Police on the scene were stumped at first. Was it a robbery, an accident or a suicide?
"There was blood on the sidewalk," said Howard Peterman, one of the first detectives to respond. "We looked around for evidence for weapons. No ballistic evidence. We looked up to see if she had jumped from the building. … [There was] no evidence to show us what had happened."
But Peterman noticed something else when he looked up -- surveillance cameras mounted all around the post office.
Americans have grown accustomed to being filmed as part of their daily routines -- cameras are commonplace at ATMs, convenience stores, gas stations and building lobbies.
It's not so unusual anymore for those cameras to catch criminals in the act.

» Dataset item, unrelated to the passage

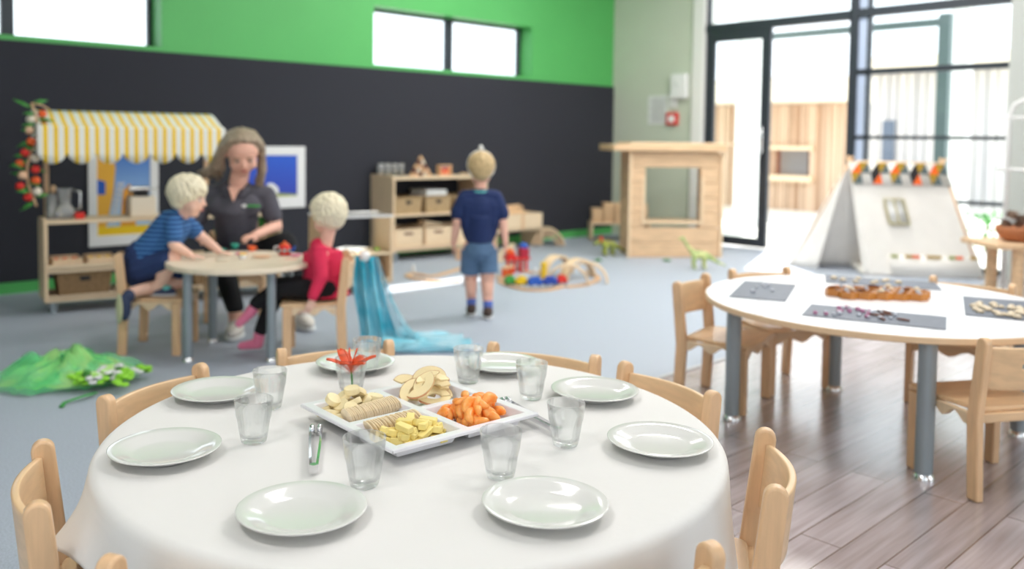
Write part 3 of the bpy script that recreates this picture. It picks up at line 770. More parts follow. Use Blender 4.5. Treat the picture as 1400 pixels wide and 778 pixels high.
for r in range(2):
    for i in range(N):
        u0, u1 = i/N, (i+1)/N; v0, v1 = (.90, .995) if r == 0 else (.805, .90)
        s = seq[r]; cA, cB = s[(2*i) % 8], s[(2*i+1) % 8]
        P00, P10, P11, P01 = [on_side(uu, vv, .019) for uu, vv in ((u0, v0), (u1, v0), (u1, v1), (u0, v1))]
        if cA != 'canvas_white': MB().add([P00, P11, P01], [(0, 1, 2)]).build('triangle_print', cA, bandroot)
        if cB != 'canvas_white': MB().add([P00, P10, P11], [(0, 1, 2)]).build('triangle_print', cB, bandroot)
tr = {}
for i, k in enumerate(['olive', 'canvas_white', 'ochre', 'print_orange', 'canvas_white', 'ochre', 'ochre', 'canvas_white', 'olive', 'print_orange', 'canvas_white', 'ochre']):
    u0, u1 = .22+.77*i/12, .22+.77*(i+1)/12
    tr.setdefault(k, MB()).add([on_side(u0, .165, .02), on_side(u1, .165, .02), on_side(u1, .19, .02), on_side(u0, .19, .02)], [(0, 1, 2, 3)])
pk = canvas(MB().add([on_side(.2, .02, .014), on_side(.99, .02, .014), on_side(.99, .19, .014), on_side(.2, .19, .014)], [(0, 1, 2, 3)]), 'pocket', e)
for k, mb in tr.items():
    if k != 'canvas_white': mb.build('pocket_trim', k, pk)
for (p0, p1) in ((a, va), (b, va), (c, vb), (d, vb)):
    dd = (p1-p0).normalized(); cc_ = Vector(((a+b+c+d)/4)); ins = Vector((cc_.x-p0.x, cc_.y-p0.y, 0)).normalized()*.035; MB().tube([p0+ins+Vector((0, 0, .001)), p1+dd*.05+ins*.3], .010, 8).build('pole', 'beech', e, smooth=True)
MB().tube([va+Vector((0, 0, -.0)), vb], .011, 8).build('ridge_pole', 'beech', e, smooth=True)
cu = bpy.data.objects.new  # (kept short)
cush = empty('cushion', ((A_+B_+C_+D_)/4).to_tuple()[:2]+(0.001,), .6, 'flat patterned floor cushion lying inside the play tent', 'cushion')
MB().box(-.24, .24, -.2, .2, 0, .05).build('pad', 'canvas_white', cush, bevel=.02, seg=3)
pm = MB()
for i in range(4): pm.box(-.22+.11*i, -.17+.11*i, -.202, .15, .0505, .052)
pm.build('print', 'ochre', cush)
# ------------------------------------------------------------------ right side stand and bowl
p = G(1389, 425); top_z = .43
e = empty('wooden_stand', (p.x, p.y, 0), YAW-PI/2, 'round-legged wooden side stand at the right edge beside the tent', 'stand')
MB().box(-.17, .42, -.06, .36, top_z-.035, top_z).build('top', 'pine', e, bevel=.006)
for sx, sy in ((0, 0), (.33, 0), (0, .28), (.33, .28)): MB().cyl((sx, sy), .036, 0, top_z-.0355, 20).build('leg', 'pine', e, smooth='auto')
bq = e.location+Vector((_r0.x*.06+_f0.x*.12, _r0.y*.06+_f0.y*.12, 0))
bo = empty('cone_bowl', (bq.x, bq.y, top_z+.0005), 0, 'terracotta bowl on the wooden stand at the right edge', 'bowl')
MB().lathe([(.06, 0), (.10, .02), (.125, .07), (.13, .10), (.12, .10), (.115, .07), (.09, .03), (.0, .02)], 32).build('shell', mat('terracotta', srgb(176, 112, 74), .7), bo, smooth=True)
for i in range(9):
    a = i*2.4; r = .075*math.sqrt((i % 8)/8); c = Vector((bo.location.x+r*math.cos(a), bo.location.y+r*math.sin(a), top_z+.085+.03*((i*5) % 3)))
    m = MB()
    m.ball((0, 0, .03), (.022, .022, .03), 8)
    for k in range(26):
        aa = k*2.4; zz = .006+.05*k/26; rr = .036*math.sin(PI*(.15+.8*k/26)); v = Vector((rr*math.cos(aa), rr*math.sin(aa), zz+.008)); c0_ = Vector((0, 0, zz)); w = Vector((-math.sin(aa), math.cos(aa), 0))*.009
        m.add([c0_+w, c0_-w, v-w*.7, v+w*.7, (v+c0_)/2+Vector((0, 0, -.006))], [(0, 1, 2, 3), (1, 0, 4), (2, 1, 4), (3, 2, 4), (0, 3, 4)])
    o = m.build('pine_cone', mat('cone_brown', srgb(128, 104, 88), .8) if i == 0 else MT['cone'], None)
    if i == 0: MT['cone'] = o.data.materials[0]
    o.location = c; o.rotation_euler = (random.uniform(-1, 1), random.uniform(-1, 1), a)
    tag(o, 'open brown pine cone piled in the terracotta bowl', 'pine cone', 'pine cones in the terracotta bowl')
# white wire rack in front of the pier
q = G(1395, 400)
e = empty('wire_rack', (6.9, 1.95, 0), 0, 'white metal rail rack against the grey pier at the right edge', 'rack')
m = MB()
yA, yB = WX(1377, 240, 6.9).y-1.95, WX(1377, 240, 6.9).y-1.95-.42
zt_ = WX(1390, 135, 6.9).z
m.tube([(0, yA, 0.0), (0, yA, zt_-.12), (0, yA-.03, zt_-.04), (0, yA-.1, zt_), (0, yB+.1, zt_), (0, yB+.03, zt_-.04), (0, yB, zt_-.12), (0, yB, 0.0)], .016, 10)
m.build('frame', 'white', e, smooth=True)
for py in (161, 232, 300): MB().tube([(0, yA+.06, WX(1385, py, 6.9).z), (0, yB-.03, WX(1385, py, 6.9).z)], .013, 10).build('rail', 'white', e, smooth=True)
MB().box(-.12, .12, yB-.02, yA+.02, 0.0, .02).build('base', 'white', e, bevel=.004) if False else None
for yy in (yA, yB): MB().box(-.14, .14, yy-.015, yy+.015, 0, .018).build('foot', 'white', e, bevel=.004)

# ------------------------------------------------------------------ things on the white-clothed table
CZ = TZ+.0016
plates = [((745, 690), 'white porcelain plate at the front right of the white cloth'), ((413, 698), 'white porcelain plate at the front left of the white cloth'),
          ((226, 614), 'white porcelain plate at the left of the white cloth'), ((297, 535), 'white porcelain plate at the back left, beside two tumblers'),
          ((902, 604), 'white porcelain plate at the right of the white cloth'), ((813, 535), 'white porcelain plate behind the long steel tongs handle'),
          ((686, 498), 'white porcelain plate at the far edge behind the tumblers'), ((486, 497), 'white porcelain plate behind the orange flower glass')]
P0 = None
for (px, l) in plates:
    q = G(px[0], px[1], CZ+.012)
    if P0 is None:
        P0 = MB().lathe([(.0001, .004), (.040, .004), (.052, .0), (.056, .0), (.058, .005), (.064, .0075), (.082, .013), (.0975, .0175), (.0985, .019), (.097, .0198), (.082, .0158), (.066, .0105), (.0605, .0085), (.052, .0068), (.0001, .0066)], 64).build('dinner_plate', 'porcelain', None, smooth=True)
        o = P0
    else: o = P0.copy(); COL.objects.link(o)
    place(o, (q.x, q.y, CZ)); tag(o, l, 'plate', 'plates on the white cloth')
def tumbler_bm():
    H = .083
    def mod(a, z):
        f = max(0, min(1, (.050-z)/.012))
        return 1-.035*f*(1-abs(math.cos(a*9/2)))
    prof = [(.0001, .0), (.0205, .0), (.0235, .002), (.0255, .010), (.0288, .030), (.0312, .046), (.0328, .050), (.0345, .066), (.0365, H-.001), (.0360, H), (.0350, H-.001), (.0330, .066), (.0312, .050), (.0285, .040), (.0262, .022), (.024, .012), (.0001, .0095)]
    return MB().lathe(prof, 72, mod=mod)
TB = None
tl = [((684, 657), 'clear glass tumbler in front of the orange segments'), ((498, 668), 'clear glass tumbler in front of the cheese corner of the tray'),
      ((347, 608), 'clear glass tumbler left of the small tongs, nearer of two'), ((369, 562), 'clear glass tumbler at the back left, beside the plate'),
      ((773, 613), 'clear glass tumbler standing over the end of the long tongs'), ((726, 549), 'clear glass tumbler behind the long tongs'),
      ((640, 527), 'clear glass tumbler at the far side behind the apple slices'), ((502, 513), 'clear glass tumbler behind the flower glass'),
      ((480, 543), 'clear glass tumbler holding the orange flower')]
for (px, l) in tl:
    q = G(px[0], px[1]-4, CZ)
    if TB is None: TB = tumbler_bm().build('glass_tumbler', 'tumbler', None, smooth=True); o = TB
    else: o = TB.copy(); COL.objects.link(o)
    place(o, (q.x, q.y, CZ+.0005)); tag(o, l, 'tumbler', 'tumblers on the white cloth')
FLP = G(480, 539, CZ)
# orange flower
e = empty('orange_flower', (FLP.x, FLP.y, CZ+.0005), 0, 'orange lily flower standing in a glass tumbler', 'flower')
m_pet = mat('orange_petal', srgb(240, 88, 36), .5, noise=.25, nscale=30)
MB().tube([(.004, .0, .0125), (.002, .001, .04), (0, 0, .052)], [.002, .0022, .003], 8).build('stem', 'leaf', e, smooth=True)
for k in range(6):
    a = k*PI/3+.4; ln = .052+.008*((k*5) % 3); vs = []; fs = []
    n = 8
    for i in range(n+1):
        t = i/n; r = .004+ln*.85*t**1.25; z = .05+ln*(.75*t-.28*t*t)+(.006 if k % 2 else 0)*t; w = .0145*math.sin(PI*min(1, .08+.86*t))**.8
        for j in (-1, 0, 1):
            vs.append((r*math.cos(a)-j*w*math.sin(a), r*math.sin(a)+j*w*math.cos(a), z+abs(j)*.004))
    for i in range(n):
        for j in range(2): q = i*3+j; fs.append((q, q+3, q+4, q+1))
    o = MB().add(vs, fs).build('petal', m_pet, e, smooth=True); s = o.modifiers.new('solid', 'SOLIDIFY'); s.thickness = .0012
sm2 = MB()
for k in range(5):
    a = k*1.25; sm2.tube([(0, 0, .055), (.006*math.cos(a), .006*math.sin(a), .08), (.016*math.cos(a), .016*math.sin(a), .102)], [.0008, .0008, .0016], 6)
sm2.build('stamen', m_pet, e, smooth=True)
# ---- four-compartment tray
TW = .186
def tray_frame():
    return Vector((1.088, 1.360, 0)), math.radians(-3)
tc_, ta = tray_frame()
TRAY = empty('serving_tray', (tc_.x, tc_.y, CZ+.0005), ta, 'white square serving tray with four compartments of fruit, crackers and cheese', 'tray')
def tray_mesh():
    """rim, four sunken wells, sloping walls"""
    m = MB(); H = .030; W2 = TW; rim = .020; g = .010; zt = H; zb = .006
    wells = []
    for sx in (-1, 1):
        for sy in (-1, 1):
            xa, xb = sorted((sx*g, sx*(W2-rim))); ya, yb = sorted((sy*g, sy*(W2-rim))); wells.append((xa, xb, ya, yb))
    xs = [-W2, -W2+rim, -g, g, W2-rim, W2]
    for i in range(5):
        for j in range(5):
            xa, xb, ya, yb = xs[i], xs[i+1], xs[j], xs[j+1]
            if (i in (1, 3)) and (j in (1, 3)): continue
            m.add([(xa, ya, zt), (xb, ya, zt), (xb, yb, zt), (xa, yb, zt)], [(0, 1, 2, 3)])
    sl = .012
    for (xa, xb, ya, yb) in wells:
        T = [(xa, ya, zt), (xb, ya, zt), (xb, yb, zt), (xa, yb, zt)]; B = [(xa+sl, ya+sl, zb), (xb-sl, ya+sl, zb), (xb-sl, yb-sl, zb), (xa+sl, yb-sl, zb)]
        m.add(T+B, [(0, 4, 5, 1), (1, 5, 6, 2), (2, 6, 7, 3), (3, 7, 4, 0), (4, 7, 6, 5)])
    return m
me_ = tray_mesh()
o = me_.build('tray_body', 'melamine', TRAY)
bm_ = bmesh.new(); bm_.from_mesh(o.data); bmesh.ops.remove_doubles(bm_, verts=bm_.verts, dist=1e-5); bmesh.ops.recalc_face_normals(bm_, faces=bm_.faces)
bm_.to_mesh(o.data); bm_.free()
s = o.modifiers.new('solid', 'SOLIDIFY'); s.thickness = .004; s.offset = 0
b = o.modifiers.new('bevel', 'BEVEL'); b.width = .003; b.segments = 2; b.limit_method = 'ANGLE'; b.angle_limit = .5
sk = MB(); W2 = TW
for (xa, xb, ya, yb) in ((-W2, W2, -W2-.0025, -W2), (-W2, W2, W2, W2+.0025), (-W2-.0025, -W2, -W2, W2), (W2, W2+.0025, -W2, W2)): sk.box(xa, xb, ya, yb, .0255, .0315)
sk.build('rim_lip', 'melamine', TRAY, bevel=.001)
TRAY.scale = (.935, .90, 1)
TM = Matrix.Translation(TRAY.location) @ Matrix.Rotation(ta, 4, 'Z')
def on_tray(x, y, z): return TM @ Vector((x*.935, y*.90, z))
CAMT = Matrix.Rotation(0, 3, 'X')
def lean(o, t, spin, jit=.25):
    R = Matrix.Rotation(t, 3, Vector((_r0.x, _r0.y, 0))) @ Matrix.Rotation(rnd.uniform(-jit, jit), 3, Vector((_f0.x, _f0.y, 0))) @ Matrix.Rotation(spin, 3, 'Z')
    o.rotation_euler = R.to_euler()
def food(o, x, y, z, rx, ry, rz, label, cat, group):
    o.location = on_tray(x, y, z); o.rotation_euler = (rx, ry, rz+ta); tag(o, label, cat, group)
    return o
rnd = random.Random(3)
def spawn(proto, first, pos, label, cat, group):
    for i, (x, y, z, rx, ry, rz) in enumerate(pos):
        o = first if i == 0 else first.copy()
        if i: COL.objects.link(o)
        food(o, x, y, z, rx, ry, rz, label, cat, group)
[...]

But as the number of surveillance cameras increases, it seems not even random crimes on deserted streets in the dark of night can escape.
The footage from those post office cameras would be crucial to investigators as they pieced together exactly what happened to McDermott.
Federal agents showed Peterman the recordings from that morning. One camera captured McDermott, 48, getting off the bus. A man wearing a light jacket and dark pants got off the same bus, and followed a few steps behind her.
Another camera caught them as they rounded the corner. McDermott didn't seem to notice the man following her. Halfway down the block, the man suddenly raised his arm and shot her once in the back of the head.
"I've seen shootings incidents on video before," Peterman said, "but the suddenness, and that he did it for no reason at all, was really scary."
It was scary for the police, but devastating for the McDermott family. "I feel like my soul was shattered in two," said McDermott's sister Mary Moran, "like a windshield that's together but in pieces."
The seemingly senseless, cold-blooded murder of a beloved mother stunned the entire city of Philadelphia.